Work on the basement was underway when Hurricane Agnes devastated the region in June 1972. By what parishioners saw as divine intervention, the excavation, which was open and exposed, escaped the devastating flooding.
“We took it as an everyday miracle,” Rightnour said.
After Pastor Wills left, he encouraged the church to affiliate. In 1975 it joined the Christian and Missionary Alliance, an evangelical Protestant denomination with more than 2,000 U.S. churches. Renovations continued through the 80s, when more classrooms were added and the current entrance, bearing the Christian and Missionary Alliance logo, was built. In 1994, the church adopted its current name to reflect that affiliation.
“Even the work that’s being done now… a lot of it is being done by some of the same people that were doing it back then,” Rightnour said.
Serving the community
Through the storms and tribulations of the past century, the congregation has remained rooted in its simple mission of loving and serving others.
“Everytime they saw a need they addressed it,” said Rightnour, of the church community.
In the beginning, that work focused on education, but as the church and community have grown, their outreach has only expanded.
Today, Pastor Miller says their efforts center on finding ways to address the community’s childcare needs.
The church also partners with other area congregations in the Nittany Valley Fellowship to provide individualized assistance, such as a night in a hotel or help with heating bills.
Over the years, they have also taken part in programs like Operation Christmas Shoebox and hurricane relief efforts, though most of their support stays close to home.
“The 150th is looking back with real thankfulness for what God has done through the church and for the church, but we’re also looking forward to what we can do in the future,” Pastor Miller said.
Miller emphasizes that the church has always remained true to itself, doing what good it can with the resources at hand.
“We are not trying to be a mega church. We are a small church in the community that has been here faithfully for almost 193 years, and we just want to continue to love and serve our neighbors,” Miller said. “We want to serve Christ and reflect him well and find creative ways to reach out into the community.”
According to Rightnour, that mission has always been at the heart of their fellowship.
“This is a Christ-centered church,” he said. “We are just a church that cares about people — no matter who they are.”
That welcoming spirit is reflected in the congregation, which is unusually diverse for the area.
“People come in and they feel welcome. They feel like they’re going to be part of something,” Miller said.
Celebrating 150 years of faith and fellowship
Nittany Valley Alliance Church will celebrate its 150th anniversary with a special service on Sunday, Sept. 21, at 10:30 a.m.

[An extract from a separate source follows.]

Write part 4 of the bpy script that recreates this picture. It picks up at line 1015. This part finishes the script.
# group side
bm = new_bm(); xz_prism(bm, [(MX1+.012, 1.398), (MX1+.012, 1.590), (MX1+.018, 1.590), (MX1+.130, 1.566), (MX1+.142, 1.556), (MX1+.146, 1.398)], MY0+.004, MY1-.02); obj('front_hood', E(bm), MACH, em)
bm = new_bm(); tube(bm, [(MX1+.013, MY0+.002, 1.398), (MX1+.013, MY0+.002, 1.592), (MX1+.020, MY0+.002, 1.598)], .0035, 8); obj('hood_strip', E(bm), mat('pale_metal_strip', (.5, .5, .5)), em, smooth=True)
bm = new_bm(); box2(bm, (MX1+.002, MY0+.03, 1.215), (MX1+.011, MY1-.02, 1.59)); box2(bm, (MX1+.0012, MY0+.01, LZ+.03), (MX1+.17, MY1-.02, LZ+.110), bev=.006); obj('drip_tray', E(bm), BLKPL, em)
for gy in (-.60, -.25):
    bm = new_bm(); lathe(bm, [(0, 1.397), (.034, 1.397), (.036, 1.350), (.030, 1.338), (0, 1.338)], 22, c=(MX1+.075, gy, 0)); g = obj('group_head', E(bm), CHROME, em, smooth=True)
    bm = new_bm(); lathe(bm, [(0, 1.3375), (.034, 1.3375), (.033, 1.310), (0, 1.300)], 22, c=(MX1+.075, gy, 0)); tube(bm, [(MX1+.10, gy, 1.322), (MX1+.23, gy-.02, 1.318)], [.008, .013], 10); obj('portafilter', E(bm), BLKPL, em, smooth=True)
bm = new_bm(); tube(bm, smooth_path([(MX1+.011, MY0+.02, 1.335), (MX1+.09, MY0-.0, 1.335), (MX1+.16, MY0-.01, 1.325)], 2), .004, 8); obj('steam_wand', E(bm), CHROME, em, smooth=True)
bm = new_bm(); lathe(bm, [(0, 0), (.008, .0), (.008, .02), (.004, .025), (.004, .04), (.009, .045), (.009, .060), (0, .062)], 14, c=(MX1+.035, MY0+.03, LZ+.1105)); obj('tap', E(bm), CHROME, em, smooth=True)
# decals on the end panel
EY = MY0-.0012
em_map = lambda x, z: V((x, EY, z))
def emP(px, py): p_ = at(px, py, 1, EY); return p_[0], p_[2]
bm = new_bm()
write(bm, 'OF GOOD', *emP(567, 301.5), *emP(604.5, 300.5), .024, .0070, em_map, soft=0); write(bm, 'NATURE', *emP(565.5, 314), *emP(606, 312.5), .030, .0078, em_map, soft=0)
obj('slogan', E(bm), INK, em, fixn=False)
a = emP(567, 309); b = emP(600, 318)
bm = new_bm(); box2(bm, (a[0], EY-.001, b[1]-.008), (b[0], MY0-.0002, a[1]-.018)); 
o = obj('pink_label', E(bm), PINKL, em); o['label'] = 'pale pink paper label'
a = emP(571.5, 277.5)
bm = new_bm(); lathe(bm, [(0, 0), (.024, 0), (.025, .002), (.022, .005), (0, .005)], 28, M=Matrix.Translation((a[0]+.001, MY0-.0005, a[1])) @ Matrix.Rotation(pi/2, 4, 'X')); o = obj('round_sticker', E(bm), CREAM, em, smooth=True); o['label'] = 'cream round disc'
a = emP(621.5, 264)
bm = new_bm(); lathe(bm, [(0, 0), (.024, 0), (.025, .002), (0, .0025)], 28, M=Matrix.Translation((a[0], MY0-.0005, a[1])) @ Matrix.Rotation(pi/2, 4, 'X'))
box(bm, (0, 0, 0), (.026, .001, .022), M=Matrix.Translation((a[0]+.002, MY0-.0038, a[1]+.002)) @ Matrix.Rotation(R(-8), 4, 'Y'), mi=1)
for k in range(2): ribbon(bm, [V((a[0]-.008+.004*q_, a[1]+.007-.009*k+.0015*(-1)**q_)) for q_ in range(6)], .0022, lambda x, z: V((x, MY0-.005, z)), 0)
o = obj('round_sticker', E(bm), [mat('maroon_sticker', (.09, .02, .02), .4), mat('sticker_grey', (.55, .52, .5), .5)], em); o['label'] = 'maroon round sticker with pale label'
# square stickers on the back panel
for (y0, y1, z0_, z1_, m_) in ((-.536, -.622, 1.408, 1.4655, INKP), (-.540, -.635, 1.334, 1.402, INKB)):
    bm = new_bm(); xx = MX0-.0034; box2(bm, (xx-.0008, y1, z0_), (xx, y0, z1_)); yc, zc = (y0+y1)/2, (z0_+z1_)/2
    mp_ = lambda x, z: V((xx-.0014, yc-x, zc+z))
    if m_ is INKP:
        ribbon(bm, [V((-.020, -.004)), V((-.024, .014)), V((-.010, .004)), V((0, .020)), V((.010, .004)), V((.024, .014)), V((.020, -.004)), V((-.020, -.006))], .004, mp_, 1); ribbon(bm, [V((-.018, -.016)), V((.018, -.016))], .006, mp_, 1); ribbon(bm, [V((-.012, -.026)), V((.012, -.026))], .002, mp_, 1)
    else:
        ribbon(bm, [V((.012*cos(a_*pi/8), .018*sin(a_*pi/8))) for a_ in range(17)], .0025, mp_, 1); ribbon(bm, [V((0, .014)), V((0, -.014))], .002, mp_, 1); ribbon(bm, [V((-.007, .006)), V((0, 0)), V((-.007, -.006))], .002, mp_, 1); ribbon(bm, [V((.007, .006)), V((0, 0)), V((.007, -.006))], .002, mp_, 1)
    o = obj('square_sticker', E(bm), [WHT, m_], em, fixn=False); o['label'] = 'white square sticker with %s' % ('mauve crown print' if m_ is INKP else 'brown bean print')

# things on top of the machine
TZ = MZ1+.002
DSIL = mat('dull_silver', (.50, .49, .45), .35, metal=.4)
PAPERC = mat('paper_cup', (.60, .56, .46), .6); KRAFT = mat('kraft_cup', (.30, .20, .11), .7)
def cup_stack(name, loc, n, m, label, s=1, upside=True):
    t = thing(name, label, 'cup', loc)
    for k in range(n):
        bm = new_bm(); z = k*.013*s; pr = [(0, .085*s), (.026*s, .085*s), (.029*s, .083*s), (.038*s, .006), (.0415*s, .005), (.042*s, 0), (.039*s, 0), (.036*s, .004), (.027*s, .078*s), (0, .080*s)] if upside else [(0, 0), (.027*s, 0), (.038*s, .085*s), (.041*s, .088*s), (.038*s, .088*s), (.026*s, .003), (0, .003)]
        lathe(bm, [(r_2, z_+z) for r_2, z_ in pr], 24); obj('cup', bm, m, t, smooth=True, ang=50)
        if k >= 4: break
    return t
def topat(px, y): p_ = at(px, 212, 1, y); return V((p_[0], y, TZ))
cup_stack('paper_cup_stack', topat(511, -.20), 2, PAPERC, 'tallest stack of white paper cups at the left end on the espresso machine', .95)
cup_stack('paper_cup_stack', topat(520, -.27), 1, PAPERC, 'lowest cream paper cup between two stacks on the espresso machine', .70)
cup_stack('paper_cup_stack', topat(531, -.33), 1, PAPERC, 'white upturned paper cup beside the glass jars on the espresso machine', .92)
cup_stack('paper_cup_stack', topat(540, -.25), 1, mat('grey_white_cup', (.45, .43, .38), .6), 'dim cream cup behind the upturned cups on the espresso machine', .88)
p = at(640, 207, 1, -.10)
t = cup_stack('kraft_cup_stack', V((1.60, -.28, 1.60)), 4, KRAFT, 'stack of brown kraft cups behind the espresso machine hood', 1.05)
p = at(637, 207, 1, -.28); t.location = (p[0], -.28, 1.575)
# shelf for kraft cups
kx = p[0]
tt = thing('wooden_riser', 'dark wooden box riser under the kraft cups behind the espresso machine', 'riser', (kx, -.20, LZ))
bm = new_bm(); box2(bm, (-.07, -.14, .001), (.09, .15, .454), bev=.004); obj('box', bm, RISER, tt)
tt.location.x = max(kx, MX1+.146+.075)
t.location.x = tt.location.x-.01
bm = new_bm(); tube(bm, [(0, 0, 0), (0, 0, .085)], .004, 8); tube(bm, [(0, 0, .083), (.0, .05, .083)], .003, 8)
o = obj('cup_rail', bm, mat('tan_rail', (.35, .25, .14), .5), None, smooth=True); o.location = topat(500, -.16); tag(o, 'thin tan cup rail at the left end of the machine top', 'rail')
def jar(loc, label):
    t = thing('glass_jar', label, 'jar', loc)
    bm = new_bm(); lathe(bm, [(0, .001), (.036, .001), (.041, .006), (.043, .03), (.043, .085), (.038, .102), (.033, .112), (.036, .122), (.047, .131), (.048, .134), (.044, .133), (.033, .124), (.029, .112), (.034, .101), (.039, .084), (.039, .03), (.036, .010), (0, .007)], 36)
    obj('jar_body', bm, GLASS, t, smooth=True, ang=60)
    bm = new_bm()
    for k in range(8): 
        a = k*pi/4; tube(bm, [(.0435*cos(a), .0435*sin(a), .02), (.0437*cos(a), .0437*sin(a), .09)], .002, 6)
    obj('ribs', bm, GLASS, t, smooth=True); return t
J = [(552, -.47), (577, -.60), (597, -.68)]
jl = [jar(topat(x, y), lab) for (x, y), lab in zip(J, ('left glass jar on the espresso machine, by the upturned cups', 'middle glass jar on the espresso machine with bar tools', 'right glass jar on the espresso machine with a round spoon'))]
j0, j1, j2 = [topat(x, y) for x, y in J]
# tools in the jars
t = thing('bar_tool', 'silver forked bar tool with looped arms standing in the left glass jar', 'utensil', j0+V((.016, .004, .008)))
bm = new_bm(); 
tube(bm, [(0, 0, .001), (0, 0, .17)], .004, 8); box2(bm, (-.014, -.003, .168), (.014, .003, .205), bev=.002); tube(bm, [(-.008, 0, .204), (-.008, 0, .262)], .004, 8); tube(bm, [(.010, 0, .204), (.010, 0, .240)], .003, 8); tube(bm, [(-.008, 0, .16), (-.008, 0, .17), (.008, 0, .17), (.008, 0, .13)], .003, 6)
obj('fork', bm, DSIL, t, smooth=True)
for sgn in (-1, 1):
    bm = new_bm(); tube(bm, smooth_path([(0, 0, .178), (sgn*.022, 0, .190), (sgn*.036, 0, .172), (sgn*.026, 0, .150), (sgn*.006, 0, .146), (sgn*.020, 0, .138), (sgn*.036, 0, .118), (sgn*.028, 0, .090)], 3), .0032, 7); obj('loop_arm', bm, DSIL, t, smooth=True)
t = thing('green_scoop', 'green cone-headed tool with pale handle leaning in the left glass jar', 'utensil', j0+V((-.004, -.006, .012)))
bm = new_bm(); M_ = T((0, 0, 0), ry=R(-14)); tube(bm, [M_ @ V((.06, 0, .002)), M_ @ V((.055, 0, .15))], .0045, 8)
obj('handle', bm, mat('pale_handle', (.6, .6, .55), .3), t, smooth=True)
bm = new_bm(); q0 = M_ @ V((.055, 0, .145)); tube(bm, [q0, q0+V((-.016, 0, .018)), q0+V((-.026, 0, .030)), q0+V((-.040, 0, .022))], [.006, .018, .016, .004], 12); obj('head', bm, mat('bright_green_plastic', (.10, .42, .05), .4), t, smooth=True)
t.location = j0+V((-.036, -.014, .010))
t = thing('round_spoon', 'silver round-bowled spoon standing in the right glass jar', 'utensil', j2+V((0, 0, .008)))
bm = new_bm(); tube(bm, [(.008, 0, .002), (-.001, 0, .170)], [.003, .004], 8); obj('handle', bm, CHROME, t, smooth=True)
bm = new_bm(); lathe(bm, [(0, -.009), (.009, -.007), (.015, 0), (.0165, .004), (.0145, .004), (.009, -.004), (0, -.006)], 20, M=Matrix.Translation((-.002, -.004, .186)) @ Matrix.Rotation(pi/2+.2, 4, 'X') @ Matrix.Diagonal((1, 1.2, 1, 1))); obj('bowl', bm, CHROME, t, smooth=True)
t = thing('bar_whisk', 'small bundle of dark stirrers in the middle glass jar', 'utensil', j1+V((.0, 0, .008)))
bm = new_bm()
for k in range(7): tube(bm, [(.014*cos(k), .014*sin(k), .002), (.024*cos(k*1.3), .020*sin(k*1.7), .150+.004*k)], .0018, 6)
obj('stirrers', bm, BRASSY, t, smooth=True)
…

Several former pastors will return, and Superintendent of the Eastern PA District of the Christian and Missionary Alliance, Nate Howard, will be the guest speaker.
The church choir–made up of parishioners ranging in age from 14 to their 70s–will also take part in the service.
The celebration will conclude with the dedication of the church’s new pavilion, which leaders hope will be a place of fellowship and outreach. Fittingly, it stands on the very ground where the original Sunday school once met, bringing the church’s history full circle.